Un titolo di questo genere, con i tempi che corrono, appare alquanto fuori luogo. Ed invece mai fu più giusto.
Il 15 aprile 2010 è arrivata la storica sentenza del Tribunale di Torino in merito al rogo della Thyssen. Sedici anni per l'ad Espenhahn. Condannati gli altri 5 imputati: 13 anni per quattro dirigenti, 10 anni per Moroni.

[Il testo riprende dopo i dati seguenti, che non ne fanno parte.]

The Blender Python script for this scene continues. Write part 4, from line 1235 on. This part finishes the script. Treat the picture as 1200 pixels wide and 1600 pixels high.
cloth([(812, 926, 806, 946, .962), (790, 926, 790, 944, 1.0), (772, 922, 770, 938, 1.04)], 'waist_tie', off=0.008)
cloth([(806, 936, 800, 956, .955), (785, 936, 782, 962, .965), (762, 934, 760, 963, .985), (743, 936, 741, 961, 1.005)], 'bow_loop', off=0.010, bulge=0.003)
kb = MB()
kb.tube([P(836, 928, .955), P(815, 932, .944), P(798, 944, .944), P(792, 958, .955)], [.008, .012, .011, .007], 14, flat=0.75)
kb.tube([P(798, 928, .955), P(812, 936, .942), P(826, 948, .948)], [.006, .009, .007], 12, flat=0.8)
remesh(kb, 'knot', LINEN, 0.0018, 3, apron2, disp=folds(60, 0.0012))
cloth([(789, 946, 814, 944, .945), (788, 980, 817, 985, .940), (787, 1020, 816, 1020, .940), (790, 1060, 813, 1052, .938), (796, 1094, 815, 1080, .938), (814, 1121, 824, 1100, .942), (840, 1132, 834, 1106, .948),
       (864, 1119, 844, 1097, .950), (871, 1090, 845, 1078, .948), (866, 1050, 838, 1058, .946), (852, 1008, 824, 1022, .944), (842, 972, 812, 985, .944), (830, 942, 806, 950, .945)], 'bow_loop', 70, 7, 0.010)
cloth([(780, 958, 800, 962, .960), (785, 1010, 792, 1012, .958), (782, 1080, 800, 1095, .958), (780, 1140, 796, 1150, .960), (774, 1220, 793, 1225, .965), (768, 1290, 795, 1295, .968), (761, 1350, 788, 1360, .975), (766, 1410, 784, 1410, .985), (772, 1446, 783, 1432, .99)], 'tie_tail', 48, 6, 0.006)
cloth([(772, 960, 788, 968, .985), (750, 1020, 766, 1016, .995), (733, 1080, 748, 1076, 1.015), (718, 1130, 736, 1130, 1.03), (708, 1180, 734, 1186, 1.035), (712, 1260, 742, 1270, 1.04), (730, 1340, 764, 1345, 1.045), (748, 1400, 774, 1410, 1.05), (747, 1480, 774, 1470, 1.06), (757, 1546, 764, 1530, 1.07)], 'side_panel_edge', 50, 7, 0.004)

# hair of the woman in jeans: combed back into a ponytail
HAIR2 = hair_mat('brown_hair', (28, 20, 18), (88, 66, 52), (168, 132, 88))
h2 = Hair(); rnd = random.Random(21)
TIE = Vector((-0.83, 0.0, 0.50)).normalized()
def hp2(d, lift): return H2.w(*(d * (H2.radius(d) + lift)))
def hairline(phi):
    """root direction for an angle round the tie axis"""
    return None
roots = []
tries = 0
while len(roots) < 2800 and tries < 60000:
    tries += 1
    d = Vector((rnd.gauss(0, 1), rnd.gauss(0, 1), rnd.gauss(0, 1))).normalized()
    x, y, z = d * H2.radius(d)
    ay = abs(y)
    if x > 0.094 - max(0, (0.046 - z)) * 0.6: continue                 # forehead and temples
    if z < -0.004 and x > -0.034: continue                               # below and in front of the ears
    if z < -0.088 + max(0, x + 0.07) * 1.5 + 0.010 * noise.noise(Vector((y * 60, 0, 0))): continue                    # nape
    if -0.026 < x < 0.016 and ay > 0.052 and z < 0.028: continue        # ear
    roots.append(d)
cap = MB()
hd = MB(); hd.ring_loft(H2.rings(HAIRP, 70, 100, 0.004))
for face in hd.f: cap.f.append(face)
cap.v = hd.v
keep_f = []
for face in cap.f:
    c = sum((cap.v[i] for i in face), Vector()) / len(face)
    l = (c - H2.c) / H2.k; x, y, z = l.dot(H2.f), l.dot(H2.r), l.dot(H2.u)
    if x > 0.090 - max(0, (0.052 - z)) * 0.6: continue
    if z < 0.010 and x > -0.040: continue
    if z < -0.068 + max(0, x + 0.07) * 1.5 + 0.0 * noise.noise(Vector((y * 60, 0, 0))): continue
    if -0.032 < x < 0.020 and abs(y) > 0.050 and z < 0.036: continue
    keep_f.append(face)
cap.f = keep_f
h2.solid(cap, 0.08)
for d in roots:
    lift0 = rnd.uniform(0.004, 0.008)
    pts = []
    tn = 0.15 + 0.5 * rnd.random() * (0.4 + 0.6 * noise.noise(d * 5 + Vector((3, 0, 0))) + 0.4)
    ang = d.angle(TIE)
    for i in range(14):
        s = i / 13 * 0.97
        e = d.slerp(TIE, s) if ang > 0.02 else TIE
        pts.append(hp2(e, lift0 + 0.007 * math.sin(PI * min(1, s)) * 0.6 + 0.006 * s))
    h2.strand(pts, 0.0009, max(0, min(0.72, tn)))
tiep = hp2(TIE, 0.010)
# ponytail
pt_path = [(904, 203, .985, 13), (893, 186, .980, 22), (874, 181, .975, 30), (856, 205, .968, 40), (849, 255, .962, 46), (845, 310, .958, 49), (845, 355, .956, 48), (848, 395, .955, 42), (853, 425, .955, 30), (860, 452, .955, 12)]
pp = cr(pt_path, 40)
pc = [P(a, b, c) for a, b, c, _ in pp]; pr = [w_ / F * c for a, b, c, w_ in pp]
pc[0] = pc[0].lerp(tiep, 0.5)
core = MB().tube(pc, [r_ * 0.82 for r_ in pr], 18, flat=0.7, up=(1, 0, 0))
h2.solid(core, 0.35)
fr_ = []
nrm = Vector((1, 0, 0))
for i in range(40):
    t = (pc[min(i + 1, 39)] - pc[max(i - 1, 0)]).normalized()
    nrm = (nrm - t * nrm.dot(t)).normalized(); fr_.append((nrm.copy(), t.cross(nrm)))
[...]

La condanna muove dal presupposto che gli imputati siano colpevoli di omicidio volontario per “dolo eventuale”: ovvero l'agente si rappresenta la possibilità che l'evento si verifichi e accetta la possibilità che tale fatto si verifichi, decidendo di agire “costi quel che costi”. È la prima volta che un Tribunale riconosce un reato così grave per “incidente” sul lavoro, nel quale, il 6 dicembre del 2007, morirono 7 persone.
Secondo l’accusa il rogo della ThyssenKrupp fu una “tragedia annunciata”, causata dalla colpevole omissione di adeguate misure di sicurezza all’interno di uno stabilimento in via di dismissione: sistemi di rilevazione incendi assenti, estintori vuoti o malfunzionanti, carenza di manutenzione, sporcizia e, soprattutto, quell’email firmata Harald Espenhahan in cui l’amministratore delegato dichiarava il dirottamento di un investimento di 800 mila euro (sollecitato dalle assicurazioni nel 2006 dopo un analogo incendio nello stabilimento tedesco di Krefeld) “from Turin”, cioè non a Torino, ma a Terni, dove la linea 5 avrebbe dovuto essere smontata e trasferita (dove peraltro, come ben ricordiamo, vi furono altri incidenti).
Certo, la sentenza non darà certo la vita alle persone morte in quel triste giorno inveranale, non darà un padre, un figlio, un marito alle famiglie degli operai, ma almeno la consolazione che la Giustizia, ogni tanto, esiste. Che alla fine qualcuno pagherà per quel che è successo.
Il lavoro non è solo profitto, aumento della produzione. Il lavoro è il fondamento della vita di ognuno, e deve essere svolto nella consapevolezza di poter tornare, alla fine della giornata, a casa dalle proprie famiglie.
E, forse almeno per una volta, gli italiani si sono ricordati che “L’Italia è una repubblica fondata sul lavoro” (art. 1 Costituzione) e che “La Repubblica tutela il lavoro in tutte le sue forme ed applicazioni” (art. 35).